**What is needed**
Retype everything in the listing, leaving each line exactly as it is.

**Recorded information**
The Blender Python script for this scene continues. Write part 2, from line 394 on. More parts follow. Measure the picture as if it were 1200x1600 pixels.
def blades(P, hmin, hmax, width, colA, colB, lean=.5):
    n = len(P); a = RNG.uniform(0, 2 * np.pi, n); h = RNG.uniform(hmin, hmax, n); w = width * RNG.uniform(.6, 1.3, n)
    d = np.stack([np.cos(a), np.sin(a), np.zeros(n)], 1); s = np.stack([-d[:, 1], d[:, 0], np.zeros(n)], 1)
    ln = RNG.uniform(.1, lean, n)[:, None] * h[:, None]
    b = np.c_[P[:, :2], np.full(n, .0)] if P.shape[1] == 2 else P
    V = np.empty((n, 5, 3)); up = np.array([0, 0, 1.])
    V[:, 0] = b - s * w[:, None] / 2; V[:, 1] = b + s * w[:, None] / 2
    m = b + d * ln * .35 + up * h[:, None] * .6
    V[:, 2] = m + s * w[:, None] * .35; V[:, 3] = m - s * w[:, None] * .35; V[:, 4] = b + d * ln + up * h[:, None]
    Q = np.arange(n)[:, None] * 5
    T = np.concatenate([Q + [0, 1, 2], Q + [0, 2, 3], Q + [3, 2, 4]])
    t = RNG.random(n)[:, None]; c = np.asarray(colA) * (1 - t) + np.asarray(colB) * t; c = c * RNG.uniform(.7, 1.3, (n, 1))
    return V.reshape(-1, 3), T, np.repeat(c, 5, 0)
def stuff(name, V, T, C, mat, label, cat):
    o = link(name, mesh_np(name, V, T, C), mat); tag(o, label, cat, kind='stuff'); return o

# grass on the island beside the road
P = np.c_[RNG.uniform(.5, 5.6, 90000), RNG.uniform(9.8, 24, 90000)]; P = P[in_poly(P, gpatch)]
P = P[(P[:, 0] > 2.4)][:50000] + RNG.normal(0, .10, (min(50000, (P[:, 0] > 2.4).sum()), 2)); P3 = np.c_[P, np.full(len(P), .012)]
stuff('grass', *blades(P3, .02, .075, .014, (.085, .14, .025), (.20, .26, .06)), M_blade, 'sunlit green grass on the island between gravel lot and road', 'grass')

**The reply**
The Blender Python script for this scene continues. Write part 2, from line 394 on. More parts follow. Measure the picture as if it were 1200x1600 pixels.
def blades(P, hmin, hmax, width, colA, colB, lean=.5):
    n = len(P); a = RNG.uniform(0, 2 * np.pi, n); h = RNG.uniform(hmin, hmax, n); w = width * RNG.uniform(.6, 1.3, n)
    d = np.stack([np.cos(a), np.sin(a), np.zeros(n)], 1); s = np.stack([-d[:, 1], d[:, 0], np.zeros(n)], 1)
    ln = RNG.uniform(.1, lean, n)[:, None] * h[:, None]
    b = np.c_[P[:, :2], np.full(n, .0)] if P.shape[1] == 2 else P
    V = np.empty((n, 5, 3)); up = np.array([0, 0, 1.])
    V[:, 0] = b - s * w[:, None] / 2; V[:, 1] = b + s * w[:, None] / 2
    m = b + d * ln * .35 + up * h[:, None] * .6
    V[:, 2] = m + s * w[:, None] * .35; V[:, 3] = m - s * w[:, None] * .35; V[:, 4] = b + d * ln + up * h[:, None]
    Q = np.arange(n)[:, None] * 5
    T = np.concatenate([Q + [0, 1, 2], Q + [0, 2, 3], Q + [3, 2, 4]])
    t = RNG.random(n)[:, None]; c = np.asarray(colA) * (1 - t) + np.asarray(colB) * t; c = c * RNG.uniform(.7, 1.3, (n, 1))
    return V.reshape(-1, 3), T, np.repeat(c, 5, 0)
def stuff(name, V, T, C, mat, label, cat):
    o = link(name, mesh_np(name, V, T, C), mat); tag(o, label, cat, kind='stuff'); return o

# grass on the island beside the road
P = np.c_[RNG.uniform(.5, 5.6, 90000), RNG.uniform(9.8, 24, 90000)]; P = P[in_poly(P, gpatch)]
P = P[(P[:, 0] > 2.4)][:50000] + RNG.normal(0, .10, (min(50000, (P[:, 0] > 2.4).sum()), 2)); P3 = np.c_[P, np.full(len(P), .012)]
stuff('grass', *blades(P3, .02, .075, .014, (.085, .14, .025), (.20, .26, .06)), M_blade, 'sunlit green grass on the island between gravel lot and road', 'grass')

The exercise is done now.